§ **What is expected**: Type again, exactly, the lines below from the start through the line that includes "COL = sc.collection".

§ **Stored data**:
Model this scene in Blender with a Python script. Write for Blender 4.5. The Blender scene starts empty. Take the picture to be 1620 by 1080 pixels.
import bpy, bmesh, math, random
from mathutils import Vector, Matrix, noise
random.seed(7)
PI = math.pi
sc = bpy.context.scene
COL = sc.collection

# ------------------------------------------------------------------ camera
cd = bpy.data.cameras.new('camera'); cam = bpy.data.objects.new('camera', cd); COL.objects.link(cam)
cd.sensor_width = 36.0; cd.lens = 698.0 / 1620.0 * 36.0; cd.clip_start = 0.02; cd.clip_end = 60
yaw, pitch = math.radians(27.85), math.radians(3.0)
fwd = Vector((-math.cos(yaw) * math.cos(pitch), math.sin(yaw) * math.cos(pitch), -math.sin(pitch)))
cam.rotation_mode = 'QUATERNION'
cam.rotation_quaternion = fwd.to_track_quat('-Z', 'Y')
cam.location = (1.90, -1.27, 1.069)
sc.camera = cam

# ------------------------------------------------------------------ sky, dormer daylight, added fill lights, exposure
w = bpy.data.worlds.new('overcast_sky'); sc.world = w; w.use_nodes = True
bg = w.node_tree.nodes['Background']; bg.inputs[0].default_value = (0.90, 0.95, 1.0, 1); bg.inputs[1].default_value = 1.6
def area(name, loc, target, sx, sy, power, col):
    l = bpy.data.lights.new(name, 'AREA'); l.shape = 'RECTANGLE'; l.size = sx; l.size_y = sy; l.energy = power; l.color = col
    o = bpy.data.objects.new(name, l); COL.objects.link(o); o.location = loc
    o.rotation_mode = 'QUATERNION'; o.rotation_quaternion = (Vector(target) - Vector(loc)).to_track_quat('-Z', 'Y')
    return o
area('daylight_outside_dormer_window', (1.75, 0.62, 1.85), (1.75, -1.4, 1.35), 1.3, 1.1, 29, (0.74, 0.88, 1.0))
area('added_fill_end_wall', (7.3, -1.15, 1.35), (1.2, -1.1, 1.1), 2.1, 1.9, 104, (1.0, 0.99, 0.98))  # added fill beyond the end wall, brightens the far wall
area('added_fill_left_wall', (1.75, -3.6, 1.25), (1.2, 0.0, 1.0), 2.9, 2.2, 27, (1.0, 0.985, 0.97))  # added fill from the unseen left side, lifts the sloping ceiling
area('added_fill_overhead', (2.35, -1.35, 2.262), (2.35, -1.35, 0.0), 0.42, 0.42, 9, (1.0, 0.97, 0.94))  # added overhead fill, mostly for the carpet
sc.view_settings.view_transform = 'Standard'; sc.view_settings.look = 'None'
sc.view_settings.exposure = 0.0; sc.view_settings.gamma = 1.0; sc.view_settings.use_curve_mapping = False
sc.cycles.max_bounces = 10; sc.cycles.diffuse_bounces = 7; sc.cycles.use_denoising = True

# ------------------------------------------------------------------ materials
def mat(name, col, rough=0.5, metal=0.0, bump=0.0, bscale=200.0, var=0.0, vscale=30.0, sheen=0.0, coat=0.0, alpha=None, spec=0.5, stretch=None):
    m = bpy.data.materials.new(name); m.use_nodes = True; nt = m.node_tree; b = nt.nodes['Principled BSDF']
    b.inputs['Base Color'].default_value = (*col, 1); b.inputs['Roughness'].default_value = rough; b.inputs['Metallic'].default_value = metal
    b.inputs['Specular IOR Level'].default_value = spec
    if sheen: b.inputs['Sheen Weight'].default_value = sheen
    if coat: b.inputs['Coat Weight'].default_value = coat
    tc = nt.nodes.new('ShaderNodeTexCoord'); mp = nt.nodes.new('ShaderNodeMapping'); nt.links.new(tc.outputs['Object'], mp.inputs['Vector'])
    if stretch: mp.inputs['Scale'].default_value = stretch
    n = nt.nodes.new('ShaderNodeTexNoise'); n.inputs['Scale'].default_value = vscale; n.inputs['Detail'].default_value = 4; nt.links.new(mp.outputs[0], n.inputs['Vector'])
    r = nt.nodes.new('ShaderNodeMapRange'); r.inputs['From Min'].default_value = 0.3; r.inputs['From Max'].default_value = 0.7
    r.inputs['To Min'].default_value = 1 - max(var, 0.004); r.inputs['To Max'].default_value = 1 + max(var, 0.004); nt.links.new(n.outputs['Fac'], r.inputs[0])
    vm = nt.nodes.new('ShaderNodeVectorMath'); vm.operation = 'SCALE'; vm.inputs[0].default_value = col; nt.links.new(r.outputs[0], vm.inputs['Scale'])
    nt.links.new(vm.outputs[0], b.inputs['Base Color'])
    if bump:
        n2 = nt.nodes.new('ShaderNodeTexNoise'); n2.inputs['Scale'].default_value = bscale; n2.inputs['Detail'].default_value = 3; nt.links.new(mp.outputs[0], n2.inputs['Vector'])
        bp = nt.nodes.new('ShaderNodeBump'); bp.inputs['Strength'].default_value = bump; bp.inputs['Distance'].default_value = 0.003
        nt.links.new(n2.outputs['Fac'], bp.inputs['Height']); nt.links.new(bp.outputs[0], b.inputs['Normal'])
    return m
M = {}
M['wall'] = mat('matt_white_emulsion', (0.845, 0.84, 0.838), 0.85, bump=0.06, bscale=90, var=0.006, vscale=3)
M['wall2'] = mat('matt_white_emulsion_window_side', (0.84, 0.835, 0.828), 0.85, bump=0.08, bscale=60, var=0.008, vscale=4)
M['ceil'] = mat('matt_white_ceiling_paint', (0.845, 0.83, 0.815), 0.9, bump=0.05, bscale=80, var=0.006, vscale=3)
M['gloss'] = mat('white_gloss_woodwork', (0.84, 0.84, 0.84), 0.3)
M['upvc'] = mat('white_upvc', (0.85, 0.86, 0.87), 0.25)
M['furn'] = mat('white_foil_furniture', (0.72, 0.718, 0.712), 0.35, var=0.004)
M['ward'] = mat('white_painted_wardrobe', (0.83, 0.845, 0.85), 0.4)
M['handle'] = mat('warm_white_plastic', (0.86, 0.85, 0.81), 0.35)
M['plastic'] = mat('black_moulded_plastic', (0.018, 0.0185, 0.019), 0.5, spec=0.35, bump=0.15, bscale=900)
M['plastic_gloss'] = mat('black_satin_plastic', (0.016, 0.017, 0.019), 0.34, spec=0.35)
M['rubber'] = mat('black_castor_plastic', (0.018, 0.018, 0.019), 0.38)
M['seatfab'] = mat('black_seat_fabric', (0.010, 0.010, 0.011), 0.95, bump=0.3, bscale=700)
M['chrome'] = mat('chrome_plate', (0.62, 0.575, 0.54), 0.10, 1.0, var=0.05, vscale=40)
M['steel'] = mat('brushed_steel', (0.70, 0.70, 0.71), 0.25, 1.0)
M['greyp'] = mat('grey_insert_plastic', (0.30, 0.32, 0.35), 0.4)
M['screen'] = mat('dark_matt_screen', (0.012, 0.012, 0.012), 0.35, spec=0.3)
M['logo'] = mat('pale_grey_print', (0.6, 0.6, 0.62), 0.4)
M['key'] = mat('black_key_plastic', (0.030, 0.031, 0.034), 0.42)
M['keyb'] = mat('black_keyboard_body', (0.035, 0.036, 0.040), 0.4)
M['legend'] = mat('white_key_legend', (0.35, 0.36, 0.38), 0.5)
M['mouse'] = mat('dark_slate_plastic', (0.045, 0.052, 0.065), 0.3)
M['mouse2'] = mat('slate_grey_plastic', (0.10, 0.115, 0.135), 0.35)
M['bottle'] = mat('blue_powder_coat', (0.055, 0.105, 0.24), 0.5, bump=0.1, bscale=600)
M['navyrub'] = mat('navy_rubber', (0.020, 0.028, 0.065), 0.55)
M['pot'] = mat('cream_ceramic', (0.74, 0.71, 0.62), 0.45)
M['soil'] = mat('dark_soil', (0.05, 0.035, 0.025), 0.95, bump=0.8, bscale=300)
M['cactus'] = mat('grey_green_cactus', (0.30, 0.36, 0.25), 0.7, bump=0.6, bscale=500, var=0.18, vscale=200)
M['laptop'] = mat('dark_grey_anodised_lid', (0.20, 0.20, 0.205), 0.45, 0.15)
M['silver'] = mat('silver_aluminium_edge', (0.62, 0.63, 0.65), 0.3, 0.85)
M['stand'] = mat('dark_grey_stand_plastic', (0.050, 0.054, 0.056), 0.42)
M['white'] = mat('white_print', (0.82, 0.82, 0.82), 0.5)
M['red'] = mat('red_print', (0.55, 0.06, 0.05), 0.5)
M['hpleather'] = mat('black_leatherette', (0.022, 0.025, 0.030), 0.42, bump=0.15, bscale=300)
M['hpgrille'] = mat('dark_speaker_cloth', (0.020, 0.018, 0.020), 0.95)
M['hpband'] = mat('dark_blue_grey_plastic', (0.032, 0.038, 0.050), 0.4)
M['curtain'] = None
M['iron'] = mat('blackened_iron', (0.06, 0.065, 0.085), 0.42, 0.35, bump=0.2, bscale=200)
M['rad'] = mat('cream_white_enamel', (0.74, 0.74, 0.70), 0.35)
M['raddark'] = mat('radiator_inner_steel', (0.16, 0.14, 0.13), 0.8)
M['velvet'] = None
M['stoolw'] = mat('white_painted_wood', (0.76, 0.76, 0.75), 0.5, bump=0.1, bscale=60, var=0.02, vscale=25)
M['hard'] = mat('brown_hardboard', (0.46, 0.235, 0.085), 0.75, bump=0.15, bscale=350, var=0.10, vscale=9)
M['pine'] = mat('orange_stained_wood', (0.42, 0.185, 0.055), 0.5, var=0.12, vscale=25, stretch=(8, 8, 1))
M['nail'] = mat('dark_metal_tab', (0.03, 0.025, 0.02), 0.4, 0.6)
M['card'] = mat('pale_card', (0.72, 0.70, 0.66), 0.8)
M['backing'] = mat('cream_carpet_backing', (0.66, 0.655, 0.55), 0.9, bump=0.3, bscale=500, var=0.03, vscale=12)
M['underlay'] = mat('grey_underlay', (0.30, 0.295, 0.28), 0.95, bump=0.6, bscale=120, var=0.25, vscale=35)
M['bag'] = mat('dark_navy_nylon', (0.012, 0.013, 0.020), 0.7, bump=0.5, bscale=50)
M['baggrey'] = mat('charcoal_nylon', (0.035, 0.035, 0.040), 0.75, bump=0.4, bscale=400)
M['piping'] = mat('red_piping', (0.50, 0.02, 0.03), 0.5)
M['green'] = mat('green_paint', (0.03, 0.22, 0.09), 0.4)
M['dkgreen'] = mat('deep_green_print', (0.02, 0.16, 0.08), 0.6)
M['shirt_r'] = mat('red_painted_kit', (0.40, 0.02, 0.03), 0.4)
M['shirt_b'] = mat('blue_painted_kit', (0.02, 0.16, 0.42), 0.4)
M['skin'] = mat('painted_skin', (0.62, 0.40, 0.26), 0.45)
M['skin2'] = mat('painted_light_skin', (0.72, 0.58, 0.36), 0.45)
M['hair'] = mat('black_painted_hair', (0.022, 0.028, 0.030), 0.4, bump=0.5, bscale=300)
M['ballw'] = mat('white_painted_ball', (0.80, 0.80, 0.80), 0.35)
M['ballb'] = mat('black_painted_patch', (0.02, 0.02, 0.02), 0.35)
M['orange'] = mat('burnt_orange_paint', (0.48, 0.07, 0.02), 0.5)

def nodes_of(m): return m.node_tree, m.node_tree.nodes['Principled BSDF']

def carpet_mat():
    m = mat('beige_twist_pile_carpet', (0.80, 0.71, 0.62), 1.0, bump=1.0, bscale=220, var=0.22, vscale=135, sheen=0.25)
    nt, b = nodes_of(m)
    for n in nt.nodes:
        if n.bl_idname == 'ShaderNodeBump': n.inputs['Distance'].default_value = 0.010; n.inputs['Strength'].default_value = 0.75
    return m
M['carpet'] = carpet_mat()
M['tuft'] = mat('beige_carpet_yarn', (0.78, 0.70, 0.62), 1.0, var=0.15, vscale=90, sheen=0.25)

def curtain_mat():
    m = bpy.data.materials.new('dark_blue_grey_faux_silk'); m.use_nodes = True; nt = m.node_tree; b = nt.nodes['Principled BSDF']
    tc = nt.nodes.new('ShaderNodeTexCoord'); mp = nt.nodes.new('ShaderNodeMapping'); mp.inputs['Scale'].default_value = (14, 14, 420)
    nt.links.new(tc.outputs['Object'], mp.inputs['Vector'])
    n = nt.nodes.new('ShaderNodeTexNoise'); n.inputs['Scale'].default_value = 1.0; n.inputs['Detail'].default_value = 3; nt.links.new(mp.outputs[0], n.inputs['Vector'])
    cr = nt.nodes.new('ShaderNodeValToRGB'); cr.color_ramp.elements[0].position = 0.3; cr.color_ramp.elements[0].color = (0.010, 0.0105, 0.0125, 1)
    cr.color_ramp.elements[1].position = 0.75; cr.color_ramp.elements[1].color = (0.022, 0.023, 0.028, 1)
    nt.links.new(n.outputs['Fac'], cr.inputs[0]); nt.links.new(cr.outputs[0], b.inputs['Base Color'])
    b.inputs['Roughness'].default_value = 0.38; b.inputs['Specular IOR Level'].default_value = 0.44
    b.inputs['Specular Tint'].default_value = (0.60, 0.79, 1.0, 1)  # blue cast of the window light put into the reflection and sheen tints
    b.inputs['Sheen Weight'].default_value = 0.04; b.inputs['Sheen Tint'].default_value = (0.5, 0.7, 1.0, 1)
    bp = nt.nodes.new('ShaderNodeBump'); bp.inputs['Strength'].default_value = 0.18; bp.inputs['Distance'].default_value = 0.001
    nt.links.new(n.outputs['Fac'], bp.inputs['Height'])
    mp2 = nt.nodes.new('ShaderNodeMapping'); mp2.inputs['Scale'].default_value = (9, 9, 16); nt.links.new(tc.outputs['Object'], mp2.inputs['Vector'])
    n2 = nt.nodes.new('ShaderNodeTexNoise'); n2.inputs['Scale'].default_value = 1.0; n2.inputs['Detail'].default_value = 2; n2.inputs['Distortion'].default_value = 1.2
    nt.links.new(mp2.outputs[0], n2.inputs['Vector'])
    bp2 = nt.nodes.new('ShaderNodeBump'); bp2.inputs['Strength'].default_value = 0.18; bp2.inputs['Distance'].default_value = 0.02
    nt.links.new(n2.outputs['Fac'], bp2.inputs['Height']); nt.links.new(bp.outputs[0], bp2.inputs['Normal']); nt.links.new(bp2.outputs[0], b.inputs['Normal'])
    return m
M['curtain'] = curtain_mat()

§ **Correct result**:
Model this scene in Blender with a Python script. Write for Blender 4.5. The Blender scene starts empty. Take the picture to be 1620 by 1080 pixels.
import bpy, bmesh, math, random
from mathutils import Vector, Matrix, noise
random.seed(7)
PI = math.pi
sc = bpy.context.scene
COL = sc.collection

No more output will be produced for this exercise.